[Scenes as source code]
========================
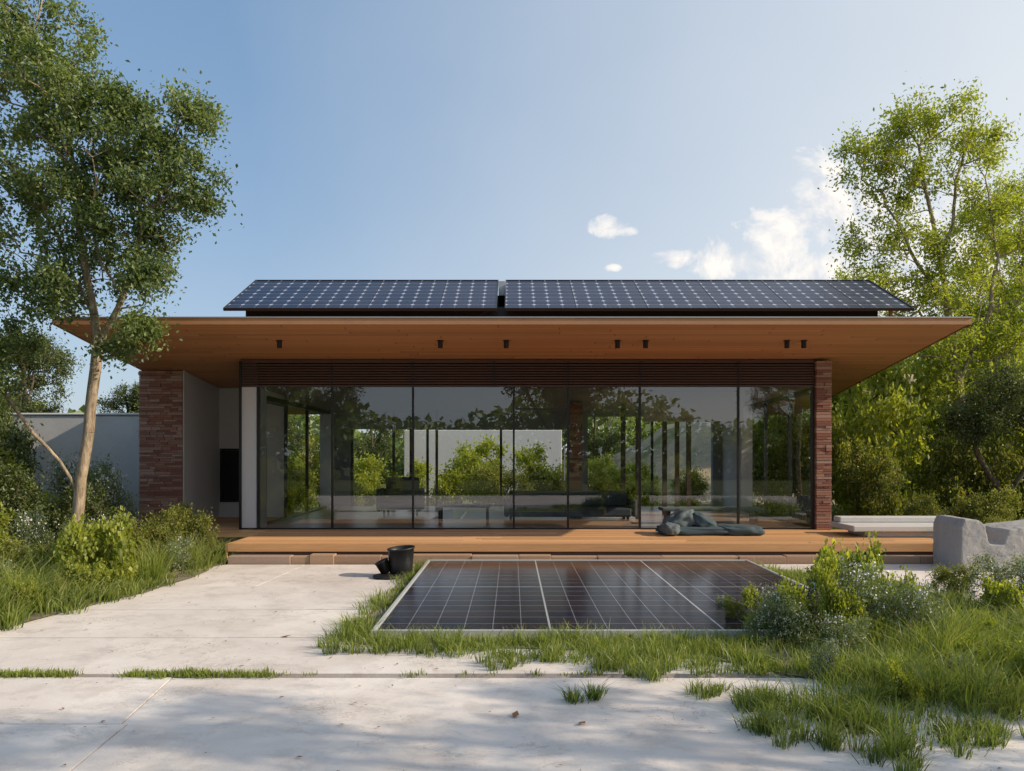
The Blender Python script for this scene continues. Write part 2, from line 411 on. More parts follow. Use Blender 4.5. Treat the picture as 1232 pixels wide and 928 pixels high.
# ------------------------------------------------------------------ house
H = empty('modern_house')
def soffz(y): return 3.385 - .0957 * (y - 11.75)
yb = 20.6
def ex(y): return 6.5 + (y - 11.75) * .068
y0 = 11.75
V = [(-ex(y0) + .03, y0 + .03, soffz(y0)), (ex(y0) - .03, y0 + .03, soffz(y0)), (ex(yb) - .03, yb, soffz(yb)), (-ex(yb) + .03, yb, soffz(yb))]
polymesh('soffit', V, [(0, 3, 2, 1)], M['soffit'], H)
zt, ztb = 3.47, 3.40
V = [(-ex(y0), y0, soffz(y0) - .006), (ex(y0), y0, soffz(y0) - .006), (ex(yb), yb + .05, soffz(yb) - .006), (-ex(yb), yb + .05, soffz(yb) - .006),
     (-ex(y0), y0, zt), (ex(y0), y0, zt), (ex(yb), yb + .05, ztb), (-ex(yb), yb + .05, ztb)]
polymesh('fascia', V, [BF[1], BF[2], BF[3], BF[4], BF[5]], M['fascia'], H)
boxes('roof_edge_flashing', [((-6.51, 11.735, 3.472), (6.51, 11.80, 3.487))], M['alu'], H)

lst = []
rr = random.Random(3); y = 11.92
while y < 14.05:
    x = -4.07
    while x < 6.3:
        L = rr.uniform(1.8, 4.2); x2 = min(6.33, x + L)
        if 6.33 - x2 < .5: x2 = 6.33
        lst.append(((x + .002, y + .004, .235), (x2 - .002, y + .139, .27 + rr.uniform(-.002, .002)))); x = x2
    y += .145
y = 13.08
while y < 16.75:
    x1 = -4.08 if y < 14.05 else -4.62
    xl = -6.2 if y < 14.9 else -5.93
    lst.append(((xl, y + .004, .235), (x1, y + .139, .27 + rr.uniform(-.002, .002)))); y += .145
boxes('deck_boards', lst, M['deck'], H, bevel=.003, cols=[(q, q, q) for q in [rr.random() for _ in lst]])
boxes('deck_rim', [((-4.07, 11.885, .15), (6.33, 11.915, .268)), ((-4.1, 11.89, .0), (-4.073, 14.0, .26)), ((6.333, 11.89, 0), (6.36, 14.0, .26))], M['deck'], H, bevel=.003, cols=[(.3,) * 3, (.5,) * 3, (.4,) * 3])
boxes('deck_joists', [((-4.06, 11.93, -.04), (6.32, 14.0, .225)), ((-6.18, 13.1, -.04), (-4.11, 16.7, .225))], M['mortar'], H)
lst = []; x = -4.0; cc = []; pal = [(.44, .31, .20), (.38, .26, .17), (.48, .37, .27), (.34, .24, .17), (.46, .33, .21), (.42, .34, .28)]
while x < 6.3:
    L = rr.uniform(.25, 1.1); x2 = min(6.32, x + L)
    lst.append(((x + .001, 11.68 + rr.uniform(0, .035), -.04), (x2 - .001, 11.883, .12 + rr.uniform(-.02, .01)))); cc.append(rr.choice(pal)); x = x2
boxes('stone_step', lst, M['brick'], H, bevel=.01, cols=cc)

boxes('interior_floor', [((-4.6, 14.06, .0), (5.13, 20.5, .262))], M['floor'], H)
def wallto(name, x0, x1, ya, yb_, z0, mat, drop=.012):
    V = [(x0, ya, z0), (x1, ya, z0), (x1, yb_, z0), (x0, yb_, z0), (x0, ya, soffz(ya) - drop), (x1, ya, soffz(ya) - drop), (x1, yb_, soffz(yb_) - drop), (x0, yb_, soffz(yb_) - drop)]
    return polymesh(name, V, BF, mat, H)
wallto('side_wall_white', -4.6, -4.34, 14.12, 14.7, -.02, M['white'])
wallto('side_wall_white_rear', -4.6, -4.34, 19.9, 20.5, -.02, M['white'])
wallto('side_wall_right_rear', 5.135, 5.38, 18.6, 20.5, -.02, M['white'])
boxes('side_window_head', [((5.135, 14.26, 2.62), (5.38, 18.59, 2.70)), ((-4.6, 14.71, 2.5), (-4.34, 19.89, 2.585))], M['dark'], H)
boxes('side_window_frames', [((5.2, 15.6, .262), (5.26, 15.66, 2.6)), ((5.2, 17.1, .262), (5.26, 17.16, 2.6)), ((5.19, 14.26, .262), (5.27, 18.59, .30)),
      ((-4.5, 16.4, .262), (-4.44, 16.46, 2.5)), ((-4.5, 18.1, .262), (-4.44, 18.16, 2.5)), ((-4.51, 14.71, .262), (-4.43, 19.89, .30))], M['dark'], H)
def seg(x0, x1, z0, z1): return ((x0, 20.3, z0), (x1, 20.48, z1))
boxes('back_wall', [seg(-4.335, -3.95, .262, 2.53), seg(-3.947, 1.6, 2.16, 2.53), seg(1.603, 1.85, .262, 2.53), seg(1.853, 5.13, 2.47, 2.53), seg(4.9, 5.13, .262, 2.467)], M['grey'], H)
boxes('back_window_frames', [((-3.94, 20.34, .27), (-3.88, 20.42, 2.15)), ((-2.1, 20.34, .27), (-2.04, 20.42, 2.15)), ((-.3, 20.34, .27), (-.24, 20.42, 2.15)), ((3.4, 20.34, .27), (3.46, 20.42, 2.46))], M['dark'], H)
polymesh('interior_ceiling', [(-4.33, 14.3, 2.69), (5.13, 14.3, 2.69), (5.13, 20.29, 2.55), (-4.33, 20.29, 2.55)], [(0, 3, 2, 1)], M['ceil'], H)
boxes('hanging_blind', [((2.36, 14.9, 2.17), (4.15, 14.93, 2.66)), ((2.34, 14.88, 2.13), (4.17, 14.95, 2.168))], M['blind'], H)
posts = []
for px_, yy in ((750, 17.2), (768, 16.4), (800, 17.6), (815, 18.4), (829, 17.2)):
    X = (px_ - 616) * yy / 1000; posts.append(((X - .045, yy, .263), (X + .045, yy + .09, 2.60)))
for X in (-2.75, -2.35, -1.75): posts.append(((X - .03, 19.3, .263), (X + .03, 19.36, 2.56)))
boxes('interior_posts', posts, simple('dark_timber', (.06, .04, .03), .6), H)
lst = [((-4.6, 14.09, 3.09), (5.13, 14.2, 3.152)), ((-4.6, 14.09, 2.685), (5.13, 14.18, 2.72))]
for i in range(8): lst.append(((-4.59, 14.075, 2.735 + i * .044), (5.12, 14.13, 2.735 + i * .044 + .026)))
boxes('louvre_band', lst, M['louvre'], H, bevel=.002)
boxes('louvre_backing', [((-4.335, 14.2, 2.70), (5.13, 14.23, 3.13)), ((-4.6, 14.10, 2.70), (-4.335, 14.116, 3.13))], M['dark'], H)
mull = [-4.3, -3.05, -1.68, .03, .95, 2.17, 3.84, 5.09]
lst = []
for x in mull: lst.append(((x - .017, 14.085, .27), (x + .017, 14.145, 2.683)))
for x in (-3.05, -1.68, -.3, .95, 2.17, 3.84): lst.append(((x - .008, 14.062, 2.70), (x + .008, 14.074, 3.12)))
lst += [((-4.6, 14.088, .262), (5.13, 14.15, .295)), ((.05, 14.09, 2.30), (.93, 14.14, 2.325)), ((-4.62, 14.06, .27), (-4.58, 14.09, 3.12))]
boxes('window_mullions', lst, M['dark'], H)
gl = [(a + .017, b - .017) for a, b in zip(mull[:-1], mull[1:])]
V = []; F = []
rg = random.Random(4)
for a, b in gl:
    k = len(V); w = rg.uniform(-.006, .006)
    V += [(a, 14.11 + w, .295), (b, 14.11 - w, .295), (b, 14.11 - w, 2.69), (a, 14.11 + w, 2.69)]; F.append((k, k + 1, k + 2, k + 3))
polymesh('window_glass', V, F, M['glass'], H)
boxes('door_handle', [((.88, 14.04, 1.1), (.90, 14.06, 1.7)), ((.88, 14.06, 1.15), (.90, 14.10, 1.17)), ((.88, 14.06, 1.63), (.90, 14.10, 1.65))], M['alu'], H)

def bricks(name, x0, x1, z0, zf, yf, seed):
    r = random.Random(seed); L = []; C = []; z = z0
    pal = [(.30, .12, .085), (.36, .17, .12), (.24, .09, .07), (.42, .24, .18), (.20, .085, .07), (.33, .20, .16), (.46, .33, .27)]
    while z < zf - .03:
        h = r.choice([.035, .045, .055]); x = x0 + 0.0; h = min(h, zf - z)
        while x < x1 - .01:
            l = r.uniform(.10, .30); x2 = x + l
            if x1 - x2 < .08: x2 = x1
            L.append(((x + .003, yf - r.uniform(0, .022), z + .003), (x2 - .003, yf + .1, z + h - .003))); C.append(r.choice(pal)); x = x2
        z += h
    return boxes(name, L, M['brick'], H, cols=C)
bricks('brick_wall', -6.73, -5.95, -.03, soffz(15.02) - .014, 15.0, 5)
boxes('brick_wall_core', [((-6.72, 15.02, -.04), (-5.955, 15.5, 2.9))], M['mortar'], H)
bricks('brick_pier', 5.132, 5.39, .0, soffz(14.05) - .02, 14.02, 8)
boxes('brick_pier_core', [((5.14, 14.04, -.02), (5.385, 14.24, 3.1))], M['mortar'], H)
bricks('interior_brick_pier', 1.16, 1.42, .263, 2.6, 16.8, 9)
boxes('interior_brick_pier_core', [((1.165, 16.82, .263), (1.415, 17.1, 2.6))], M['mortar'], H)
wallto('recess_side_wall', -6.12, -5.955, 15.51, 17.0, -.03, M['white'])
wallto('recess_side_wall_lining', -5.953, -5.93, 15.03, 17.0, -.03, M['white'])
wallto('recess_back_wall', -5.928, -4.61, 16.82, 17.0, -.03, M['white'])
boxes('recess_window', [((-5.86, 16.79, .62), (-5.0, 16.815, 1.62))], simple('dark_glazing', (.012, .013, .015), .1), H)
boxes('recess_window_frame', [((-5.90, 16.78, .58), (-4.96, 16.818, .618)), ((-5.90, 16.78, 1.622), (-4.96, 16.818, 1.66)), ((-5.90, 16.78, .62), (-5.862, 16.818, 1.62)), ((-4.998, 16.78, .62), (-4.96, 16.818, 1.62))], M['dark'], H)

for i, X in enumerate((-3.57, -1.1, -.09, 1.62, 2.05, 4.22, 4.48)):
    bm = bmesh.new(); bmesh.ops.create_cone(bm, cap_ends=True, segments=20, radius1=.038, radius2=.038, depth=.11)
    bmesh.ops.create_cone(bm, cap_ends=True, segments=20, radius1=.05, radius2=.05, depth=.012, matrix=Matrix.Translation((0, 0, .056)))
    me = bpy.data.meshes.new('downlight'); bm.to_mesh(me); bm.free()
    o = link(f'downlight_{i+1}', me, H, [M['dark']]); o.location = (X, 12.76, soffz(12.76) - .06)

def tilted(name, x0, x1, ya, za, yb_, zb, mat, e):
    L = math.hypot(yb_ - ya, zb - za)
    n = Vector((0, -(zb - za), (yb_ - ya))).normalized(); s = Vector((0, yb_ - ya, zb - za)).normalized()
    def P(x, u, w): return Vector((x, ya, za)) + s * u + n * w
    V = [P(x0, 0, -.03), P(x1, 0, -.03), P(x1, L, -.03), P(x0, L, -.03), P(x0, 0, 0), P(x1, 0, 0), P(x1, L, 0), P(x0, L, 0)]
    polymesh(name + '_backing', V, BF, M['dark'], e)
    f = .015
    V = [P(x0 + f, f, .004), P(x1 - f, f, .004), P(x1 - f, L - f, .004), P(x0 + f, L - f, .004)]
    o = polymesh(name + '_cells', V, [(0, 1, 2, 3)], mat, e)
    uvl = o.data.uv_layers.new(name='UVMap')
    for li, uv in enumerate([(0, 0), (x1 - x0 - 2 * f, 0), (x1 - x0 - 2 * f, L - 2 * f), (0, L - 2 * f)]): uvl.data[li].uv = uv
    def bar(a, b, c, d, nm, mt=M['dark'], h=.016):
        V = [P(a, c, .001), P(b, c, .001), P(b, d, .001), P(a, d, .001), P(a, c, h), P(b, c, h), P(b, d, h), P(a, d, h)]
        polymesh(nm, V, BF, mt, e)
    bar(x0, x1, 0, f, name + '_rail_front'); bar(x0, x1, L - f, L, name + '_rail_top')
    bar(x0, x0 + f, f, L - f, name + '_rail_a'); bar(x1 - f, x1, f, L - f, name + '_rail_b')
    k = 1; xx = x0 + 1.09
    while xx < x1 - .3:
        bar(xx - .006, xx + .006, f + .001, L - f - .001, f'{name}_seam_{k}', M['dark'], .008); xx += 1.09; k += 1
S1 = empty('solar_panel_array')
tilted('left_array', -4.38, -.23, 12.6, 3.745, 14.2, 4.51, M['roofsolar'], S1)
tilted('right_array', -.11, 6.1, 12.6, 3.745, 14.2, 4.51, M['roofsolar'], S1)
boxes('support_beam', [((-4.15, 12.95, 3.66), (5.7, 13.05, 3.84)), ((-4.15, 13.9, 3.55), (5.7, 14.0, 4.2))], M['dark'], S1)
lst = []
x = -4.1
while x < 5.75:
    lst.append(((x, 12.96, 3.45), (x + .05, 13.03, 3.655))); lst.append(((x, 13.85, 3.44), (x + .05, 13.895, 4.30))); x += .82
lst.append(((5.82, 12.8, 3.45), (5.86, 12.84, 3.80)))
boxes('support_posts', lst, M['fascia'], S1)
boxes('roof_vent', [((-.225, 13.9, 3.4), (-.115, 14.15, 4.44))], M['alu'], S1)

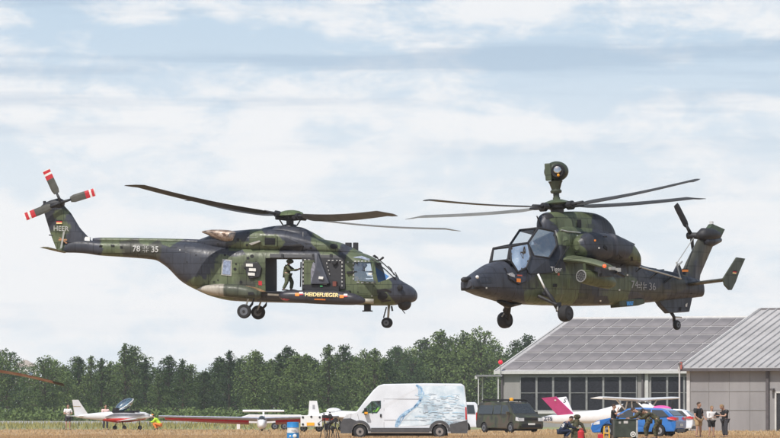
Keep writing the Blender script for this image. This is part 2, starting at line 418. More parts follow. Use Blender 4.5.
========================
* [WHAT THIS TASK INVOLVES]: Filter out every line that lacks the word "script", and copy the rest.

* [SOLUTION]:
The Blender Python script for this scene continues. Write part 2, from line 411 on. More parts follow. Use Blender 4.5. Treat the picture as 1232 pixels wide and 928 pixels high.
Keep writing the Blender script for this image. This is part 2, starting at line 418. More parts follow. Use Blender 4.5.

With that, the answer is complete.